Das Niveau in der Comedy-Branche
MORITZ: Die Menschen sind ja nicht sonderlich gut im Differenzieren, machen manche Comedians mit Ihrem flachen Niveau das Image kaputt?
Ja gibt es. Es gab mal eine Zeit, mittlerweile ist es wieder ein bisschen besser geworden, da war „Komiker“ ein Schimpfwort. Ich bin ja so einer, der seine Kollegen immer in Schutz nimmt und eher auf der Seite der Künstler ist. Wobei es auf der anderen Seite die Showbusiness-Industrie gibt, die gewisse Gesetze hat. Die meisten Künstler, die ich kenne, versuchen wirklich die Leute zu unterhalten und so ihre Brötchen zu verdienen, aber die Maschinerie ist nicht einfach. Und wenn Künstler und Produzent zusammenkommen, gibt es eine Schnittmenge, die ist nicht optimal, weil TV-Sender nun mal Marktgesetzen unterliegen und auch Redaktionen treffen fragwürdige Entscheidungen. Sehr schnell kommt man aus was raus, das einfach nur Schrott ist. Auch ich wurde ab und zu mal verschrottisiert, da kann sich keiner entziehen. Das schadet natürlich der ganzen Branche. Aber ich solidarisiere mich eigentlich schon eher mit den Künstlern und sehe das differenzierter, woran das liegt oder gelegen haben könnte.
Ich beneide dann solche großartigen Künstler wie Loriot, der - wie er in einem Interview gesagt hat - Tage hatte, um einen Sketch vorzubereiten und zu drehen. Das gibt es heute nicht mehr.

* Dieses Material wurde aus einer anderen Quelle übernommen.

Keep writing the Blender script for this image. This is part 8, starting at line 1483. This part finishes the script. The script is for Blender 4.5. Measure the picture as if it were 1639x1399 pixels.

Wenn ich einen Tag für einen Sketch hätte, das wäre ein Traum. Ich muss an einem Tag vier Sketche drehen und das merkt man manchmal.
MORITZ: Inwieweit redet das Management oder Produktionsfirma Ihnen noch rein, was Trends angeht? Müssen Sie sich als erfahrener Comedian immer noch danach richten?
Auf der Bühne kann ich machen, was ich will. Da bin ich mein eigener Chef, deswegen liebe ich die Bühne so. Der Sender hingegen hat seine eigenen Vorstellungen. Ein Sender ist ja so: Er verkauft Werbung und du darfst das Programm dazwischen machen. Und da wird es natürlich schwierig, wenn Produktionsfirma, Sender und Künstler aufeinandertreffen. Es kann meiner Meinung nach nur Kompromisse geben und natürlich hat der Sender seine eigenen Vorstellungen von Trends und der Künstler andere.